January 11 – ORPHANAGES



The orphanages of Premontre and Perpignan were entrusted to the Brothers only for some months, in 1856 and 1875 respectively. So the one at Arnis managed by Br. Vincent de Paul (a predestined name!) for 21 years could be considered as the first in the Institute. It was an agricultural (including wine-making) orphanage at the gates of Cahors. There, the Brothers succeeded priests in 1880. As they would do all over thence, the Brothers put their heart and soul into giving the youth a solid general and professional formation.


At the end of the 19th century, two other orphanages were entrusted to the Brothers: the one at Sainte-Radegonde at Tours and the one at the abbey of Lerins facing Cannes.
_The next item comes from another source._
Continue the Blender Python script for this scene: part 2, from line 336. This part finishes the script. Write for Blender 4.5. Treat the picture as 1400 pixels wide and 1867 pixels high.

They had to be closed down in 1903 like the one at Arnis.


Outside France, it is striking to note that in many countries and regions the first work of the Brothers is an orphanage: in Canada, at Montreal, St Francis Xavier (1888); in South India, at Tindivanam (1904); in Switzerland, at Montet, the Marini orphanage (1904); in North India, at Sardhana (1955); in Mauritius, the Pere Laval home (1969).


In Brazil, while the first works were traditional schools, the Brothers also looked after, from 1960 to 1963, the Lar Fonseca orphanage at Valenca, in the State of Rio, and then, from 1967 to 1968, the Rocinha home at Bambui. But it is after the nationalization of schools in 1969 that the District decided once and for all to start professional centres, at Diamantina and Passes and later, in 1986, at Almenara, for children of broken down families.


The Province of Italy was in charge of the orphanage of San Nicandro Garganico in the Puglie for about twenty years. When it was shut down it opened theCa’ Florens centre at Istrana.


The country which has the greatest number of orphanages run by the Brothers today is India: at Tindivanam and Pondur (Tamilnadu), at Sardhana (Uttar Pradesh) and Goa. There are also the Boys’ Towns of Hyderabad and Manaparai. Boys’ Towns accommodate children, who are not strictly orphans, but coming from families in difficulty. This is the same case with the technical centre in Dakar (Senegal) opened in 1994.


The orphanages of Apprentice Orphans of Auteuil, founded in France by Fr. Daniel Brattier, are widely admired The reputation of some orphanages of St Gabriel, as Saint-Arsene in Canada (See 21 August) and the seven Boys’ Towns of Asia and Oceania (See 25 April) is not inferior. Everywhere we find the same dedication.